Scene modeling code data:
++++++++++++++++++++

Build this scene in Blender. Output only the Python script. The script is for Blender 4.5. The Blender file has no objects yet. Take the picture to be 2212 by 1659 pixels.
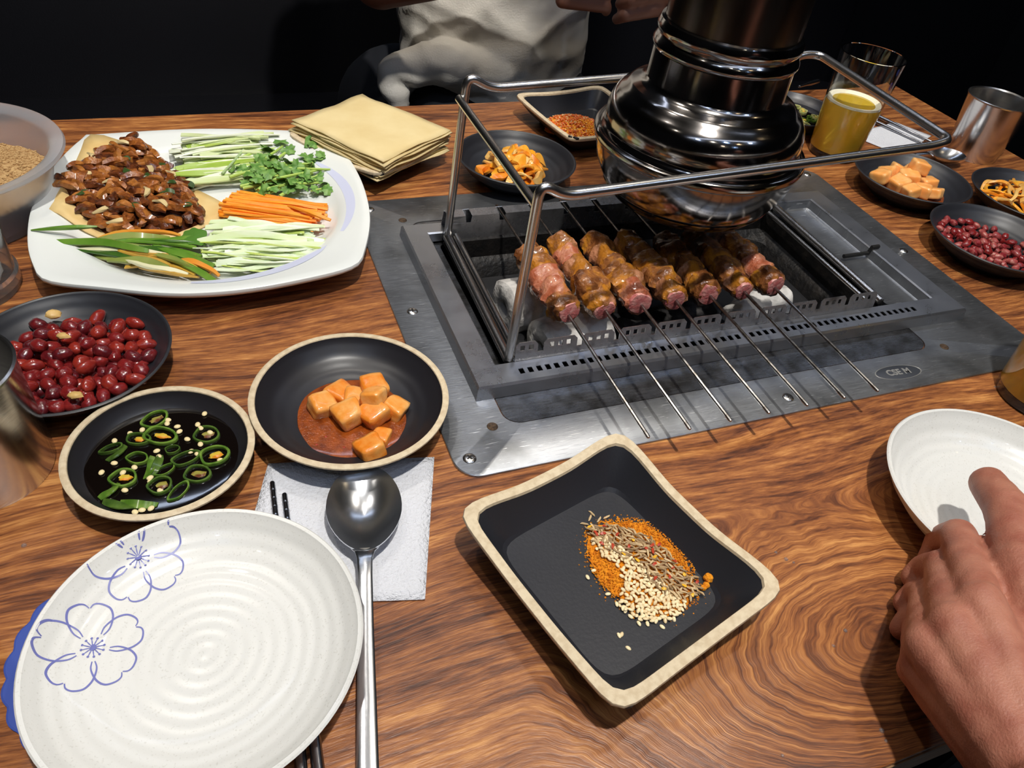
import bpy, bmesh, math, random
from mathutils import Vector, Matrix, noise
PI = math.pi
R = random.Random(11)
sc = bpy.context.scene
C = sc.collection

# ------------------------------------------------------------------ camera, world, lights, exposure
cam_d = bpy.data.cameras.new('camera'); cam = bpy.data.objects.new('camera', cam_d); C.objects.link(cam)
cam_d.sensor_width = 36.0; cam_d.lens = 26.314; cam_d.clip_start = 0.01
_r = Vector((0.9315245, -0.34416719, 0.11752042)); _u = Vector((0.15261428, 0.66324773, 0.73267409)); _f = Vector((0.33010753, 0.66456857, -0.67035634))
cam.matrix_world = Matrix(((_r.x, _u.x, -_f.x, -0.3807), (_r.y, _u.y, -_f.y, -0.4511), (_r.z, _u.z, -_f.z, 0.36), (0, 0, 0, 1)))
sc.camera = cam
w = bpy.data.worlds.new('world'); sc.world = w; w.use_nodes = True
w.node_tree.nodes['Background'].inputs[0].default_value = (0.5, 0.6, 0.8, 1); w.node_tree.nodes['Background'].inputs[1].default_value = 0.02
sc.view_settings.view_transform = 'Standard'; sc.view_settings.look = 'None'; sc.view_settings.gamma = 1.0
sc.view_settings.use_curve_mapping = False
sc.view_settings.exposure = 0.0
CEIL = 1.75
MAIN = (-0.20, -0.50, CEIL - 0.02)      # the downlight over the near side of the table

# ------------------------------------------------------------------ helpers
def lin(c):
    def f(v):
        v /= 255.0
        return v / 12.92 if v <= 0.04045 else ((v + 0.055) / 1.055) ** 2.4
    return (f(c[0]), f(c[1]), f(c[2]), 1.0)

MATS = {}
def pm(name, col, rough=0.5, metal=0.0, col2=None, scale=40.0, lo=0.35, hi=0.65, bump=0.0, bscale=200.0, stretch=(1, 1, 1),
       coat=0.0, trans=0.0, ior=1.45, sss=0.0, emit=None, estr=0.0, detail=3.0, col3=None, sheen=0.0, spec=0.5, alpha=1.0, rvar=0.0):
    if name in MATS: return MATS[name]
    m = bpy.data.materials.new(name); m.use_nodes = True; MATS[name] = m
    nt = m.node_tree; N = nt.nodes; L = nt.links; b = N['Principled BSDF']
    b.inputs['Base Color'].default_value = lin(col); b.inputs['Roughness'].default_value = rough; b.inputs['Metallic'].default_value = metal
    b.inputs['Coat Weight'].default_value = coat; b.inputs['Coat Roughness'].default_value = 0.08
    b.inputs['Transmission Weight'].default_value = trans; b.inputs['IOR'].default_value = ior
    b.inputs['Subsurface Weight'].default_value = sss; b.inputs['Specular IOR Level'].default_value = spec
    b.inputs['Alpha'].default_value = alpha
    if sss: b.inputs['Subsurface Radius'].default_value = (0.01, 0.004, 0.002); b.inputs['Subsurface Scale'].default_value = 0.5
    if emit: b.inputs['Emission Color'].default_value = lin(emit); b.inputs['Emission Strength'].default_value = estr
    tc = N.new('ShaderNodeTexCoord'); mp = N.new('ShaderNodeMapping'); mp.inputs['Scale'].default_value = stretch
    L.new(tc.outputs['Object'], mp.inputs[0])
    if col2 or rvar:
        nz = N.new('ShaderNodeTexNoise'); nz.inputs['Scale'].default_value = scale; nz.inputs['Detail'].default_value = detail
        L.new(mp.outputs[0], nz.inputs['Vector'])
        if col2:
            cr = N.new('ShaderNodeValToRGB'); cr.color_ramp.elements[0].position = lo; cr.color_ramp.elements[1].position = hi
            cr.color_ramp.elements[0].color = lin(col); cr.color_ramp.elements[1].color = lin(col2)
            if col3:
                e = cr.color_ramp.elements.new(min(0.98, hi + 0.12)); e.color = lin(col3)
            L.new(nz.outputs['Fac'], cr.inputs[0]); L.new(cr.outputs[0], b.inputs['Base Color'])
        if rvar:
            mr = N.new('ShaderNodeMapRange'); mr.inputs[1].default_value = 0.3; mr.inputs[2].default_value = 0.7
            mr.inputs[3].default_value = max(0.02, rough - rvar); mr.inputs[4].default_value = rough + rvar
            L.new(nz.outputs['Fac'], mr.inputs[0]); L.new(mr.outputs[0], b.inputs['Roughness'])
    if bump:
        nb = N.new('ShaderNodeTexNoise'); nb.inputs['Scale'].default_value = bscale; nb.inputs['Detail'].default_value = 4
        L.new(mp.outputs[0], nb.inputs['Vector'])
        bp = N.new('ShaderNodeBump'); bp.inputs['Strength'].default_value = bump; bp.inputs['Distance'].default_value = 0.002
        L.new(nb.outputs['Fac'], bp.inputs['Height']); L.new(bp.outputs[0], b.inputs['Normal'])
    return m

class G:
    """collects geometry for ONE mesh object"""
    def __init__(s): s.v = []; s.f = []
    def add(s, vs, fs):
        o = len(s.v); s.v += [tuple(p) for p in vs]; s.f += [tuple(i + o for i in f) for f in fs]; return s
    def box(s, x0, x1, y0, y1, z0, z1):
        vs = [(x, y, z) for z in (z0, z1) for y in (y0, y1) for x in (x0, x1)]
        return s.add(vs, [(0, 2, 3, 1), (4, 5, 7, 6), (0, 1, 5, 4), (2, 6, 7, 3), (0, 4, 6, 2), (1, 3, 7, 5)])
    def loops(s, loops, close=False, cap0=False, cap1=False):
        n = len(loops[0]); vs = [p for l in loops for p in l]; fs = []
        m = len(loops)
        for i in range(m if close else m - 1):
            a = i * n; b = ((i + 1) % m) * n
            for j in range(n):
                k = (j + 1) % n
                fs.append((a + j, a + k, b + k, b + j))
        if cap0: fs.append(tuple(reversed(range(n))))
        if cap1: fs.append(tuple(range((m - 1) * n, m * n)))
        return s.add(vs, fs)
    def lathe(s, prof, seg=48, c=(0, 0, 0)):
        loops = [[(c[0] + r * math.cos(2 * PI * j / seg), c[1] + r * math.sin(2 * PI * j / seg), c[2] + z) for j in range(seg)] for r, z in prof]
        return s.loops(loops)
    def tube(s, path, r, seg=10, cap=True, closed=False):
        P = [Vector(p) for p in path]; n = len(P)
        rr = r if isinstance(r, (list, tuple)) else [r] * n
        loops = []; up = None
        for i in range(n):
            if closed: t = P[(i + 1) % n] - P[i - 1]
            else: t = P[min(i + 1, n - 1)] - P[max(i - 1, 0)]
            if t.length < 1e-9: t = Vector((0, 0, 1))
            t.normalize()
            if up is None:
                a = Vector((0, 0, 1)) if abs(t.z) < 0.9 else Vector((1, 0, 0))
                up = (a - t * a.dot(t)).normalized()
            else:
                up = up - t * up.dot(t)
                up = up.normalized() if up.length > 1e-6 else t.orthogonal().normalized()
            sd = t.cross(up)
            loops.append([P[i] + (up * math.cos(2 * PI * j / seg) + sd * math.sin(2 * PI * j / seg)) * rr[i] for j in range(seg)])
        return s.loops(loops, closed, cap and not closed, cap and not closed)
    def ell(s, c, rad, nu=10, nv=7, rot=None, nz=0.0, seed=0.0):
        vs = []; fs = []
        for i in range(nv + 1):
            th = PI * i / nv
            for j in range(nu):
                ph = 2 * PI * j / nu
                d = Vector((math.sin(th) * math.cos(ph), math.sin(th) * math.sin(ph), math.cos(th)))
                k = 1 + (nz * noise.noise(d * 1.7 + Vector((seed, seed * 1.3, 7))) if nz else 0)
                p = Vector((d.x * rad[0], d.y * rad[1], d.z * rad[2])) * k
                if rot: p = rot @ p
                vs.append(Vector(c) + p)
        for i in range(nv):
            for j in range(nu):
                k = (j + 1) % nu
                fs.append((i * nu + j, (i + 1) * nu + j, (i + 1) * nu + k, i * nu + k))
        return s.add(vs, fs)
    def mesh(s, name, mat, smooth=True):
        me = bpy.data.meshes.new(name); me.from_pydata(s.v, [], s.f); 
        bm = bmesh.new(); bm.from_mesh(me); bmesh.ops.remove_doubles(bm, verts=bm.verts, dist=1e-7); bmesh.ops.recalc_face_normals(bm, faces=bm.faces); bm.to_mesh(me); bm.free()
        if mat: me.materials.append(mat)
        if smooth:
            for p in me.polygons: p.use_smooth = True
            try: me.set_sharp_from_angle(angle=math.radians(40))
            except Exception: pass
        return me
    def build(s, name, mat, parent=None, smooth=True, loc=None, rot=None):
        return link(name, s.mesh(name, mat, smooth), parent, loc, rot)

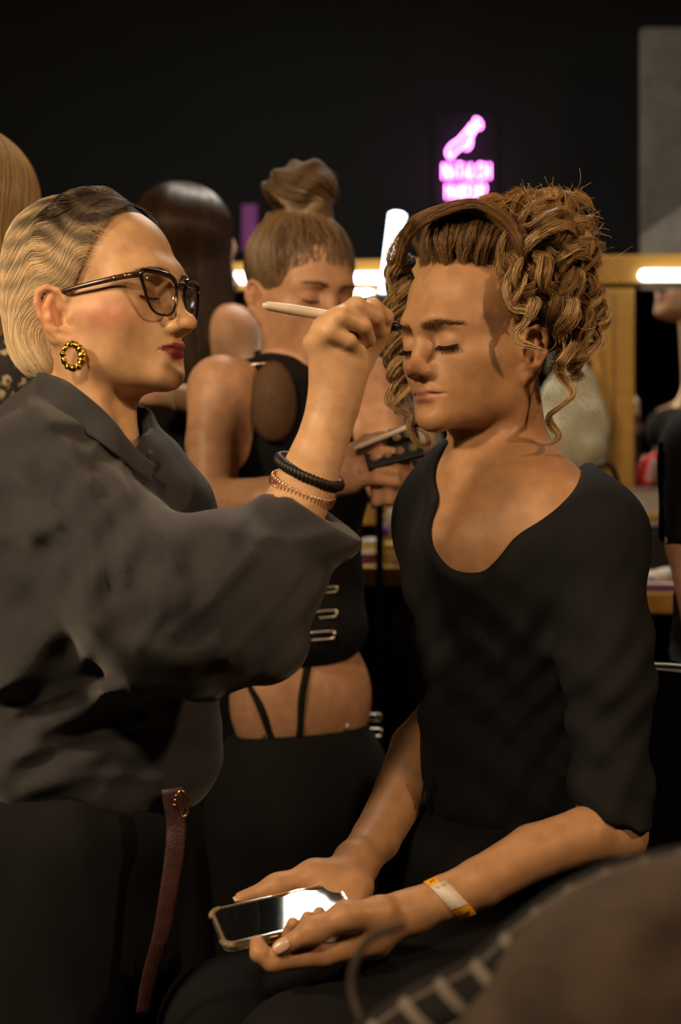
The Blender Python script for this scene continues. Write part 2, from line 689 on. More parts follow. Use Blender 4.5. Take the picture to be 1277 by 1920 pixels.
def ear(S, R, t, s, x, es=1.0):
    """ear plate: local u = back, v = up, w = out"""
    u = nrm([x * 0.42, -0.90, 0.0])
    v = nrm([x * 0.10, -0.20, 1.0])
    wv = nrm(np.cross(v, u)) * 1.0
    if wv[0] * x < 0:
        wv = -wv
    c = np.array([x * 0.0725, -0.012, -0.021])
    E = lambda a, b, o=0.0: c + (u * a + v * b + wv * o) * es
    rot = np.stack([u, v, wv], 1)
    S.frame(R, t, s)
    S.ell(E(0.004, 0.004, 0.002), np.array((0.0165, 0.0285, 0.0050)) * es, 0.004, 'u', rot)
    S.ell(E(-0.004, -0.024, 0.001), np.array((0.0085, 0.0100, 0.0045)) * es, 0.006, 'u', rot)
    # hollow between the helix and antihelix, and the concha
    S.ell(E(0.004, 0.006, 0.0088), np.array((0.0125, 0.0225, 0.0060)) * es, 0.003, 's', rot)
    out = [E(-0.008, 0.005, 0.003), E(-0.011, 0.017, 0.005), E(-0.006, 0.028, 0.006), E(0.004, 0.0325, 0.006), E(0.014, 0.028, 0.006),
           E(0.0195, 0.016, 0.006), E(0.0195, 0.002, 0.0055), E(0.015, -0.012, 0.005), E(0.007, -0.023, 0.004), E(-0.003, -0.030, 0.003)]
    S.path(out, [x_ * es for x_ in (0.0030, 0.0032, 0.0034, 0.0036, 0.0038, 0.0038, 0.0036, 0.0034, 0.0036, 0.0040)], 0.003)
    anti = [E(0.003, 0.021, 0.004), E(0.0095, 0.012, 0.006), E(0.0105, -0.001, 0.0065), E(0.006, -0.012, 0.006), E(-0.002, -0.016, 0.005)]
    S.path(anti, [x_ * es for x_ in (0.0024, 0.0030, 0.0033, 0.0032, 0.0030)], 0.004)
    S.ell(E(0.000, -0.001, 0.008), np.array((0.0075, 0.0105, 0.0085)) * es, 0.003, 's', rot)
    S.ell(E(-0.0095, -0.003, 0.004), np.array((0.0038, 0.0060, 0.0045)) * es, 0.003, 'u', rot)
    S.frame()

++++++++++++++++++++

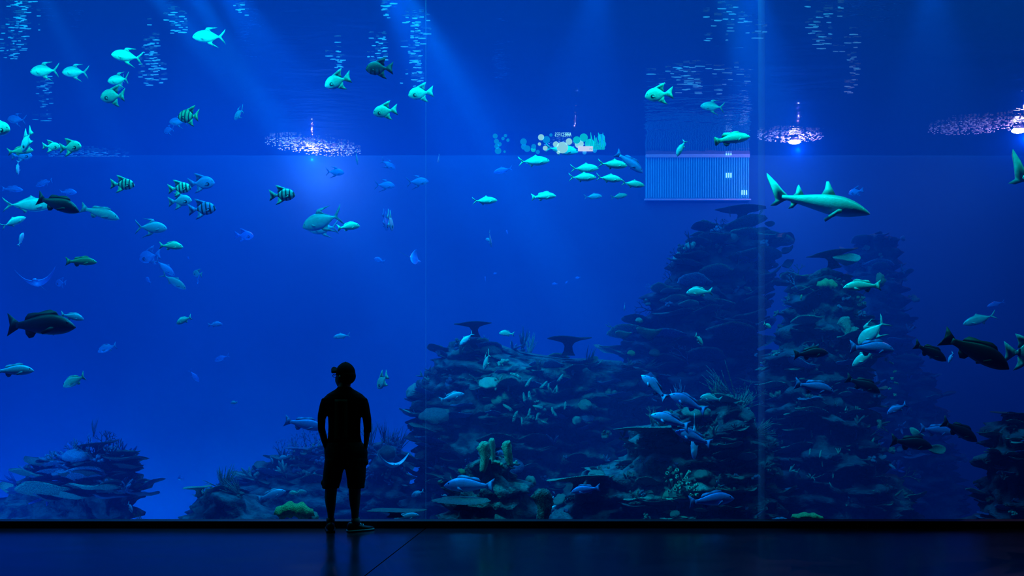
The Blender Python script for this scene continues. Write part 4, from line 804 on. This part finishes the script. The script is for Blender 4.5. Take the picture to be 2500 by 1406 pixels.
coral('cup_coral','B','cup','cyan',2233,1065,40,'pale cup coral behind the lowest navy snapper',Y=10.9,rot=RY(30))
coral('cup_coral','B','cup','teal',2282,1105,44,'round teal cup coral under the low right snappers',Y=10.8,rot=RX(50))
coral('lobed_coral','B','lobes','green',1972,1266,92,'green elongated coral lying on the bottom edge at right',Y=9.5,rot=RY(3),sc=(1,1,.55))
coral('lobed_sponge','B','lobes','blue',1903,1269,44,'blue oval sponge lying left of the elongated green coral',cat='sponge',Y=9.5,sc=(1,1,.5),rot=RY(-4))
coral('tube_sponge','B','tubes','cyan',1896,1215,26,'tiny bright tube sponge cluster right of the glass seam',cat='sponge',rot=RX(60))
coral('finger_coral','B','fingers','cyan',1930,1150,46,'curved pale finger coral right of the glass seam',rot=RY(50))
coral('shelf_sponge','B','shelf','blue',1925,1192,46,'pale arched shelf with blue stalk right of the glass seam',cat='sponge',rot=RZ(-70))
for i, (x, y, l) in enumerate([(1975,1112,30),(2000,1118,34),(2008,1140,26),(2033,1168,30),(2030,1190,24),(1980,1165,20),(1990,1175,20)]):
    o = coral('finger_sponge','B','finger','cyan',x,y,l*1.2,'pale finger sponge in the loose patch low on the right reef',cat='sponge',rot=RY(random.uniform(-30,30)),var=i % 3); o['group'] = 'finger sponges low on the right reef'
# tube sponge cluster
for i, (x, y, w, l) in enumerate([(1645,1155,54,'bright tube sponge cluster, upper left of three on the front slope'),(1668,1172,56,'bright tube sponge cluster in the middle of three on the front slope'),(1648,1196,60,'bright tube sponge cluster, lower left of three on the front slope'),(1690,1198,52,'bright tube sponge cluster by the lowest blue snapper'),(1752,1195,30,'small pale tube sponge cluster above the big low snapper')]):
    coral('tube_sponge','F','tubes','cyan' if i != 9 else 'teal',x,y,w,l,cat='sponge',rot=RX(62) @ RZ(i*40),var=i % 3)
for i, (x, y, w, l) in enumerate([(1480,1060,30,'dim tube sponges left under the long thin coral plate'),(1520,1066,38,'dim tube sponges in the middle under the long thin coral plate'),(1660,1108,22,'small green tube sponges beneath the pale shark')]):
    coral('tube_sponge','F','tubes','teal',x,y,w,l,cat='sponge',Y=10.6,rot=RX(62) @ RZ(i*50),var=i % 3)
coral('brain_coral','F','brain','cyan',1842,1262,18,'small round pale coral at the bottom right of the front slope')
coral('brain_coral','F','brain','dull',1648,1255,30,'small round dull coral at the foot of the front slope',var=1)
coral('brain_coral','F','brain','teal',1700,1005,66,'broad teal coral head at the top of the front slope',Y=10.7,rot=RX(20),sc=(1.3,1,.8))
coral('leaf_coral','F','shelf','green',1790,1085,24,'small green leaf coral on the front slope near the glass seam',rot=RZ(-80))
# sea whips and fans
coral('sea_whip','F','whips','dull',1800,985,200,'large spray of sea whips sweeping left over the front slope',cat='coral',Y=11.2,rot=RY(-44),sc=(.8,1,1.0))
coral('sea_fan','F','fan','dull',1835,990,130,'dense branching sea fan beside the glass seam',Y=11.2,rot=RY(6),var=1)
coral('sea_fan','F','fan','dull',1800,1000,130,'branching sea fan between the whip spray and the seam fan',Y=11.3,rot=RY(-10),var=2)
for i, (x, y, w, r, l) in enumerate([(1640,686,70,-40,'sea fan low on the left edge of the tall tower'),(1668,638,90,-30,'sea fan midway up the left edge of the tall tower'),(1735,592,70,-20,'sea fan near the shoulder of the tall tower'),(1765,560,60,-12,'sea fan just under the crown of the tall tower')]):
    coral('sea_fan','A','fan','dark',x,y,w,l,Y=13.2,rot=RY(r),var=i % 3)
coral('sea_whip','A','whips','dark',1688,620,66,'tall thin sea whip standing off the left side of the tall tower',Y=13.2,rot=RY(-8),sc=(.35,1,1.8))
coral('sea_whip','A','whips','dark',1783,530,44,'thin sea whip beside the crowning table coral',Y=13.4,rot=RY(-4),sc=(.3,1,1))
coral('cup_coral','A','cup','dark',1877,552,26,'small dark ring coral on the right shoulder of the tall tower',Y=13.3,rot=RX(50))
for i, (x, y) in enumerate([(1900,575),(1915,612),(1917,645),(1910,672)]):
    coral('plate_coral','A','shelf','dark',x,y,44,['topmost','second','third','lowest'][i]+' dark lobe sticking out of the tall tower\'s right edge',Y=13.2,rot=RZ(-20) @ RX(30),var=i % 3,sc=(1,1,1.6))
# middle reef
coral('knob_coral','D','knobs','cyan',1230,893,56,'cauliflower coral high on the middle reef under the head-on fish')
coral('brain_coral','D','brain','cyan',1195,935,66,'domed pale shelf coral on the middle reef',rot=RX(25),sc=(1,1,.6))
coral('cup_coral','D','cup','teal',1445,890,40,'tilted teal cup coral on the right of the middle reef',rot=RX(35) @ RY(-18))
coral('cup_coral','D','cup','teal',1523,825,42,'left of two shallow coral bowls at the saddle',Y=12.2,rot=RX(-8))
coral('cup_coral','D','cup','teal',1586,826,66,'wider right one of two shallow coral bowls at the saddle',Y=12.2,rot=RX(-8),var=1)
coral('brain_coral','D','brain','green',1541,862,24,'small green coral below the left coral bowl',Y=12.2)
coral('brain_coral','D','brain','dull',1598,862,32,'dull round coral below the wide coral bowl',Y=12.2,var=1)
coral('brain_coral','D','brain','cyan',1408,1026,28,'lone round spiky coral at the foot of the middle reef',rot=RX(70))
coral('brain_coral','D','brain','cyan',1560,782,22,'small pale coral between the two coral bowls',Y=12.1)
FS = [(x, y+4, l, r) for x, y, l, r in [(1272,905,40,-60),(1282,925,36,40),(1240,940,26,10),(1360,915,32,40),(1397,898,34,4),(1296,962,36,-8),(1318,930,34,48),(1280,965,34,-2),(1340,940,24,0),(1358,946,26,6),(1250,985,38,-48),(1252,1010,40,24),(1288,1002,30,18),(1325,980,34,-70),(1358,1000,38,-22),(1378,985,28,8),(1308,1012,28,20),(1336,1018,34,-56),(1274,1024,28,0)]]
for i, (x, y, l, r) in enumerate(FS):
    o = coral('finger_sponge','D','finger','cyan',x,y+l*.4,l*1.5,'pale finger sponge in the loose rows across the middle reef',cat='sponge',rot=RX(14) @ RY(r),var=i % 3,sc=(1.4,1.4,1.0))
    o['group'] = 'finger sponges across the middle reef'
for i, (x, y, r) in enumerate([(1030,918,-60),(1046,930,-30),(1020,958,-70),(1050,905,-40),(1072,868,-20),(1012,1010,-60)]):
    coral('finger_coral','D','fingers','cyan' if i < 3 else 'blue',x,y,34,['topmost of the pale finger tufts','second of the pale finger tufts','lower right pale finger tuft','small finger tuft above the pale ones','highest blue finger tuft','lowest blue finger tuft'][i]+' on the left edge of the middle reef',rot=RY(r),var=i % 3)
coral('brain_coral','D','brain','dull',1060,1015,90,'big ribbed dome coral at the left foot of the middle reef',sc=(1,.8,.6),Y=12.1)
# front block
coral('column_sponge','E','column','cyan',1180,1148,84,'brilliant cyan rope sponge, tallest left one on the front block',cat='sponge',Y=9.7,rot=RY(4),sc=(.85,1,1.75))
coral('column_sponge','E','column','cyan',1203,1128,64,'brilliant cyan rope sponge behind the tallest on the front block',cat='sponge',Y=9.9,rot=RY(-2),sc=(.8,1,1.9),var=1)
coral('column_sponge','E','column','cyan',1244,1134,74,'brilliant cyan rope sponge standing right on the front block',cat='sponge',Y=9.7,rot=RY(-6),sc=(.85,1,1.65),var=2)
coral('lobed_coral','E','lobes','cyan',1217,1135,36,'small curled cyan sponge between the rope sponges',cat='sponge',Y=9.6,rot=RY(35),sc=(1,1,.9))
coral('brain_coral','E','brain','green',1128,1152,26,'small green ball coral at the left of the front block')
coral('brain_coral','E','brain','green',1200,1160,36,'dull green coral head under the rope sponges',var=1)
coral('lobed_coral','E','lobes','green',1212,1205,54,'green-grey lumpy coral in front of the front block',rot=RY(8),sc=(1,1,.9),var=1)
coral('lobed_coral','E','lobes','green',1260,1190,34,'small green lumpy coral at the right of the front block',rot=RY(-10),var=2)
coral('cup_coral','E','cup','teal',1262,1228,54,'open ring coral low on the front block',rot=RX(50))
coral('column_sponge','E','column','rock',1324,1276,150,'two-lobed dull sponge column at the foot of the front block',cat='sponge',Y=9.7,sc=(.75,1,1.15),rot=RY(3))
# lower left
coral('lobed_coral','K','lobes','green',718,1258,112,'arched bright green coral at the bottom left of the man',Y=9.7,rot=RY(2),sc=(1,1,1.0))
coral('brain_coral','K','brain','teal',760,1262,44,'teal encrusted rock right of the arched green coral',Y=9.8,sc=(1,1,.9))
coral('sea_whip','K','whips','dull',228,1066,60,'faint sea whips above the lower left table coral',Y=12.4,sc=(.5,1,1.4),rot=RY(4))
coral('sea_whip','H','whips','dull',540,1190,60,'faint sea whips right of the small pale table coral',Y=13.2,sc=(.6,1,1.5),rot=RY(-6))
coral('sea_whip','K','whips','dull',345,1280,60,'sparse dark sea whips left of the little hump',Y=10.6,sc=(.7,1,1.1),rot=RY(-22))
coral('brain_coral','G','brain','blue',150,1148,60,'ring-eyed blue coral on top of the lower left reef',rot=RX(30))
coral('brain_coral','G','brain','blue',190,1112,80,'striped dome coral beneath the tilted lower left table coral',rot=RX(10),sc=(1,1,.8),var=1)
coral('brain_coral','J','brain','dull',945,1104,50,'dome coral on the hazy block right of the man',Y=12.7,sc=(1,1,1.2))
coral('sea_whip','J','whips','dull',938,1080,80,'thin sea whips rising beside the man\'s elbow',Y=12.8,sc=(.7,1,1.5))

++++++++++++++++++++

**Given task**
Copy exactly, and copy only, the lines from the one with "Build this scene" to the one with "return (f(c[0]), f(c[1]), f(c[2]), 1.0)", ends included. Pictures are not part of the copy.

**Written response**
Build this scene in Blender. Output only the Python script. The script is for Blender 4.5. The Blender file has no objects yet. Take the picture to be 2212 by 1659 pixels.
import bpy, bmesh, math, random
from mathutils import Vector, Matrix, noise
PI = math.pi
R = random.Random(11)
sc = bpy.context.scene
C = sc.collection

# ------------------------------------------------------------------ camera, world, lights, exposure
cam_d = bpy.data.cameras.new('camera'); cam = bpy.data.objects.new('camera', cam_d); C.objects.link(cam)
cam_d.sensor_width = 36.0; cam_d.lens = 26.314; cam_d.clip_start = 0.01
_r = Vector((0.9315245, -0.34416719, 0.11752042)); _u = Vector((0.15261428, 0.66324773, 0.73267409)); _f = Vector((0.33010753, 0.66456857, -0.67035634))
cam.matrix_world = Matrix(((_r.x, _u.x, -_f.x, -0.3807), (_r.y, _u.y, -_f.y, -0.4511), (_r.z, _u.z, -_f.z, 0.36), (0, 0, 0, 1)))
sc.camera = cam
w = bpy.data.worlds.new('world'); sc.world = w; w.use_nodes = True
w.node_tree.nodes['Background'].inputs[0].default_value = (0.5, 0.6, 0.8, 1); w.node_tree.nodes['Background'].inputs[1].default_value = 0.02
sc.view_settings.view_transform = 'Standard'; sc.view_settings.look = 'None'; sc.view_settings.gamma = 1.0
sc.view_settings.use_curve_mapping = False
sc.view_settings.exposure = 0.0
CEIL = 1.75
MAIN = (-0.20, -0.50, CEIL - 0.02)      # the downlight over the near side of the table

# ------------------------------------------------------------------ helpers
def lin(c):
    def f(v):
        v /= 255.0
        return v / 12.92 if v <= 0.04045 else ((v + 0.055) / 1.055) ** 2.4
    return (f(c[0]), f(c[1]), f(c[2]), 1.0)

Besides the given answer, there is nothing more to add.